* _Work to complete_:
Quote every line of the data below as it stands, omitting pictures.

* _Dataset excerpt_:
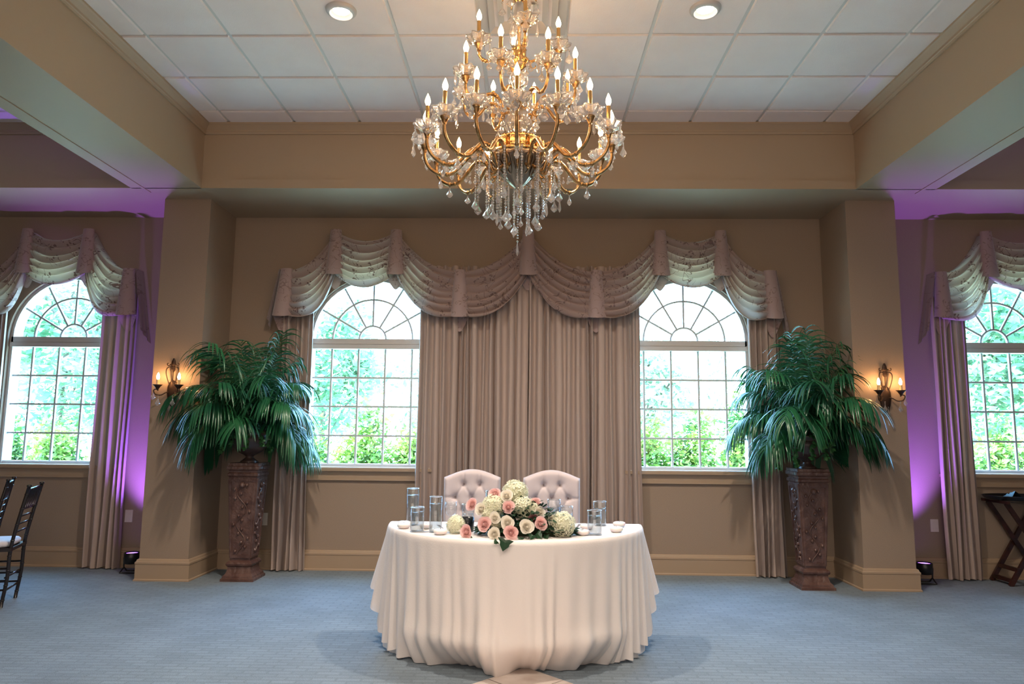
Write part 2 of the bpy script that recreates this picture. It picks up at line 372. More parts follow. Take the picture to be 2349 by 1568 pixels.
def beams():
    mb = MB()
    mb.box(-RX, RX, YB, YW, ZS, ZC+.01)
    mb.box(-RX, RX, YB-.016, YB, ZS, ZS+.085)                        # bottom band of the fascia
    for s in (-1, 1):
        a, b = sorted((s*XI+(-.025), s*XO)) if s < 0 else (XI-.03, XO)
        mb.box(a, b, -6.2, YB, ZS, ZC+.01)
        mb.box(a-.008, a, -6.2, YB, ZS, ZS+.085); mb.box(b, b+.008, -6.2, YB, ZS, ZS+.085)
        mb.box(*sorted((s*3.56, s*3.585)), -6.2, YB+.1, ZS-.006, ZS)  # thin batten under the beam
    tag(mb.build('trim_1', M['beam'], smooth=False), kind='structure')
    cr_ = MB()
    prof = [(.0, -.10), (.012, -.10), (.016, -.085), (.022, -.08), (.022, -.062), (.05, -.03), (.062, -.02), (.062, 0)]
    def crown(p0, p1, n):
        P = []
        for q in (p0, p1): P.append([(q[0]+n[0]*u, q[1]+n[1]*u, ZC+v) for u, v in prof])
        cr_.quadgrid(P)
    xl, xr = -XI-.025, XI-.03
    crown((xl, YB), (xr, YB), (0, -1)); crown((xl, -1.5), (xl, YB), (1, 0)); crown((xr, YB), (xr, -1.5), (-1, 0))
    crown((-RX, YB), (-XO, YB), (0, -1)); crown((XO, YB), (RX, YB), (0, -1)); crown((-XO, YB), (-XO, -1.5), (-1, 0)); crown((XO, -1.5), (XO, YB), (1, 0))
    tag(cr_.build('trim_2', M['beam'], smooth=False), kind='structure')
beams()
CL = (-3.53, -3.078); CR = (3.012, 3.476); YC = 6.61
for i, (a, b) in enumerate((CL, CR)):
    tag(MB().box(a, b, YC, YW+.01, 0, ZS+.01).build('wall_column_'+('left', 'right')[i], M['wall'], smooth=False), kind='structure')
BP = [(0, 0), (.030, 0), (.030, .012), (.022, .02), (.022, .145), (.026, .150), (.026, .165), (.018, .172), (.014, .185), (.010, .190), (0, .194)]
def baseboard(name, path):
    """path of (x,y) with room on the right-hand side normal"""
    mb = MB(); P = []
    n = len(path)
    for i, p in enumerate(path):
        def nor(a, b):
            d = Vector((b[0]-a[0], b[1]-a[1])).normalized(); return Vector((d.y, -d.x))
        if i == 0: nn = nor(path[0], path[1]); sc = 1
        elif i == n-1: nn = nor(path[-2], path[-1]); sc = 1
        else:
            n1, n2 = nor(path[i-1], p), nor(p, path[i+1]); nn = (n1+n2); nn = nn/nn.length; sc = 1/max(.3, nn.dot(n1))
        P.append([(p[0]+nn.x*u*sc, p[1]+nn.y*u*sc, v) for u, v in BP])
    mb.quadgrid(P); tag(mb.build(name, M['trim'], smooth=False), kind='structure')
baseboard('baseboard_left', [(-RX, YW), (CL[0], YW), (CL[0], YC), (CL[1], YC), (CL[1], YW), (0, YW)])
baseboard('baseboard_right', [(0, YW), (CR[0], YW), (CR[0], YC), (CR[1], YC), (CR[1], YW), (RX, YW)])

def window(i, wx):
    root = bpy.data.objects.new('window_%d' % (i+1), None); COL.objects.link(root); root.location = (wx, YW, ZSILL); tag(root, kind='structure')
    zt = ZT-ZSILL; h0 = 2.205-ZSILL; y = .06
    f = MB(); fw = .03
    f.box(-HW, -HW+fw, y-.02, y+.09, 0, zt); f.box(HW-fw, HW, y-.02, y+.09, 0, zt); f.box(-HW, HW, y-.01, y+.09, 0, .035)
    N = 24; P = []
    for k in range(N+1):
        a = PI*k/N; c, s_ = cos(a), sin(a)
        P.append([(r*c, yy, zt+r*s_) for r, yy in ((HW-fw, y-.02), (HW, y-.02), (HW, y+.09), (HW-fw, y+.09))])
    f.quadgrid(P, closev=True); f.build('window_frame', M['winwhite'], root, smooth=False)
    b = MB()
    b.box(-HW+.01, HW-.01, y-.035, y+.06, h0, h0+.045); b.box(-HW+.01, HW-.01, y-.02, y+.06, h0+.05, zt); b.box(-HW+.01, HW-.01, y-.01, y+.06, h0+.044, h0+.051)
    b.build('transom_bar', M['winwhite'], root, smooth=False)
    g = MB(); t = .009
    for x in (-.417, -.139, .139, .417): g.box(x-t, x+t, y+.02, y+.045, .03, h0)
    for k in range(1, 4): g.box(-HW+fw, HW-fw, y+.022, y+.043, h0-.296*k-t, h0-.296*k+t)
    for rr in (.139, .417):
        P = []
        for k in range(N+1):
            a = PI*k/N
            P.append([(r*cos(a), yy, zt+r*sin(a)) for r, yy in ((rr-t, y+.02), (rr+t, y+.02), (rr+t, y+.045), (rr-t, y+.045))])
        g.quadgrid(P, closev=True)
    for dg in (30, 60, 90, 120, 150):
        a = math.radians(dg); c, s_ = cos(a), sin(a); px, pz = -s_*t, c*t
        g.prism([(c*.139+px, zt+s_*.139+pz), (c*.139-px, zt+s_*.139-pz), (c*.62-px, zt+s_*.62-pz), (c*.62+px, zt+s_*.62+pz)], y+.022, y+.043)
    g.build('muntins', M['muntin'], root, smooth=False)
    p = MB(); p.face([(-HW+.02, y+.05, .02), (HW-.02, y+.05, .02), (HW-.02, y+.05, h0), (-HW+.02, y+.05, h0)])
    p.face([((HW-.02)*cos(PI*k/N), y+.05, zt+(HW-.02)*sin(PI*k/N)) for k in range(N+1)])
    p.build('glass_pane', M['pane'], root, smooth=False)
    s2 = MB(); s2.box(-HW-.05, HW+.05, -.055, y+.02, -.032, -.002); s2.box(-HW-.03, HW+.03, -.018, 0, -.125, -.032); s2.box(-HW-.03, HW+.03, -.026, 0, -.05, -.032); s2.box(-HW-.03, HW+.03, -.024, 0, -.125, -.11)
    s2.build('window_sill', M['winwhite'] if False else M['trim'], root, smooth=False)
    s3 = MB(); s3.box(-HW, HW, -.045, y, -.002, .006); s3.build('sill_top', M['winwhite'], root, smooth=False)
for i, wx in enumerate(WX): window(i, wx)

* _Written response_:
Write part 2 of the bpy script that recreates this picture. It picks up at line 372. More parts follow. Take the picture to be 2349 by 1568 pixels.
def beams():
    mb = MB()
    mb.box(-RX, RX, YB, YW, ZS, ZC+.01)
    mb.box(-RX, RX, YB-.016, YB, ZS, ZS+.085)                        # bottom band of the fascia
    for s in (-1, 1):
        a, b = sorted((s*XI+(-.025), s*XO)) if s < 0 else (XI-.03, XO)
        mb.box(a, b, -6.2, YB, ZS, ZC+.01)
        mb.box(a-.008, a, -6.2, YB, ZS, ZS+.085); mb.box(b, b+.008, -6.2, YB, ZS, ZS+.085)
        mb.box(*sorted((s*3.56, s*3.585)), -6.2, YB+.1, ZS-.006, ZS)  # thin batten under the beam
    tag(mb.build('trim_1', M['beam'], smooth=False), kind='structure')
    cr_ = MB()
    prof = [(.0, -.10), (.012, -.10), (.016, -.085), (.022, -.08), (.022, -.062), (.05, -.03), (.062, -.02), (.062, 0)]
    def crown(p0, p1, n):
        P = []
        for q in (p0, p1): P.append([(q[0]+n[0]*u, q[1]+n[1]*u, ZC+v) for u, v in prof])
        cr_.quadgrid(P)
    xl, xr = -XI-.025, XI-.03
    crown((xl, YB), (xr, YB), (0, -1)); crown((xl, -1.5), (xl, YB), (1, 0)); crown((xr, YB), (xr, -1.5), (-1, 0))
    crown((-RX, YB), (-XO, YB), (0, -1)); crown((XO, YB), (RX, YB), (0, -1)); crown((-XO, YB), (-XO, -1.5), (-1, 0)); crown((XO, -1.5), (XO, YB), (1, 0))
    tag(cr_.build('trim_2', M['beam'], smooth=False), kind='structure')
beams()
CL = (-3.53, -3.078); CR = (3.012, 3.476); YC = 6.61
for i, (a, b) in enumerate((CL, CR)):
    tag(MB().box(a, b, YC, YW+.01, 0, ZS+.01).build('wall_column_'+('left', 'right')[i], M['wall'], smooth=False), kind='structure')
BP = [(0, 0), (.030, 0), (.030, .012), (.022, .02), (.022, .145), (.026, .150), (.026, .165), (.018, .172), (.014, .185), (.010, .190), (0, .194)]
def baseboard(name, path):
    """path of (x,y) with room on the right-hand side normal"""
    mb = MB(); P = []
    n = len(path)
    for i, p in enumerate(path):
        def nor(a, b):
            d = Vector((b[0]-a[0], b[1]-a[1])).normalized(); return Vector((d.y, -d.x))
        if i == 0: nn = nor(path[0], path[1]); sc = 1
        elif i == n-1: nn = nor(path[-2], path[-1]); sc = 1
        else:
            n1, n2 = nor(path[i-1], p), nor(p, path[i+1]); nn = (n1+n2); nn = nn/nn.length; sc = 1/max(.3, nn.dot(n1))
        P.append([(p[0]+nn.x*u*sc, p[1]+nn.y*u*sc, v) for u, v in BP])
    mb.quadgrid(P); tag(mb.build(name, M['trim'], smooth=False), kind='structure')
baseboard('baseboard_left', [(-RX, YW), (CL[0], YW), (CL[0], YC), (CL[1], YC), (CL[1], YW), (0, YW)])
baseboard('baseboard_right', [(0, YW), (CR[0], YW), (CR[0], YC), (CR[1], YC), (CR[1], YW), (RX, YW)])

def window(i, wx):
    root = bpy.data.objects.new('window_%d' % (i+1), None); COL.objects.link(root); root.location = (wx, YW, ZSILL); tag(root, kind='structure')
    zt = ZT-ZSILL; h0 = 2.205-ZSILL; y = .06
    f = MB(); fw = .03
    f.box(-HW, -HW+fw, y-.02, y+.09, 0, zt); f.box(HW-fw, HW, y-.02, y+.09, 0, zt); f.box(-HW, HW, y-.01, y+.09, 0, .035)
    N = 24; P = []
    for k in range(N+1):
        a = PI*k/N; c, s_ = cos(a), sin(a)
        P.append([(r*c, yy, zt+r*s_) for r, yy in ((HW-fw, y-.02), (HW, y-.02), (HW, y+.09), (HW-fw, y+.09))])
    f.quadgrid(P, closev=True); f.build('window_frame', M['winwhite'], root, smooth=False)
    b = MB()
    b.box(-HW+.01, HW-.01, y-.035, y+.06, h0, h0+.045); b.box(-HW+.01, HW-.01, y-.02, y+.06, h0+.05, zt); b.box(-HW+.01, HW-.01, y-.01, y+.06, h0+.044, h0+.051)
    b.build('transom_bar', M['winwhite'], root, smooth=False)
    g = MB(); t = .009
    for x in (-.417, -.139, .139, .417): g.box(x-t, x+t, y+.02, y+.045, .03, h0)
    for k in range(1, 4): g.box(-HW+fw, HW-fw, y+.022, y+.043, h0-.296*k-t, h0-.296*k+t)
    for rr in (.139, .417):
        P = []
        for k in range(N+1):
            a = PI*k/N
            P.append([(r*cos(a), yy, zt+r*sin(a)) for r, yy in ((rr-t, y+.02), (rr+t, y+.02), (rr+t, y+.045), (rr-t, y+.045))])
        g.quadgrid(P, closev=True)
    for dg in (30, 60, 90, 120, 150):
        a = math.radians(dg); c, s_ = cos(a), sin(a); px, pz = -s_*t, c*t
        g.prism([(c*.139+px, zt+s_*.139+pz), (c*.139-px, zt+s_*.139-pz), (c*.62-px, zt+s_*.62-pz), (c*.62+px, zt+s_*.62+pz)], y+.022, y+.043)
    g.build('muntins', M['muntin'], root, smooth=False)
    p = MB(); p.face([(-HW+.02, y+.05, .02), (HW-.02, y+.05, .02), (HW-.02, y+.05, h0), (-HW+.02, y+.05, h0)])
    p.face([((HW-.02)*cos(PI*k/N), y+.05, zt+(HW-.02)*sin(PI*k/N)) for k in range(N+1)])
    p.build('glass_pane', M['pane'], root, smooth=False)
    s2 = MB(); s2.box(-HW-.05, HW+.05, -.055, y+.02, -.032, -.002); s2.box(-HW-.03, HW+.03, -.018, 0, -.125, -.032); s2.box(-HW-.03, HW+.03, -.026, 0, -.05, -.032); s2.box(-HW-.03, HW+.03, -.024, 0, -.125, -.11)
    s2.build('window_sill', M['winwhite'] if False else M['trim'], root, smooth=False)
    s3 = MB(); s3.box(-HW, HW, -.045, y, -.002, .006); s3.build('sill_top', M['winwhite'], root, smooth=False)
for i, wx in enumerate(WX): window(i, wx)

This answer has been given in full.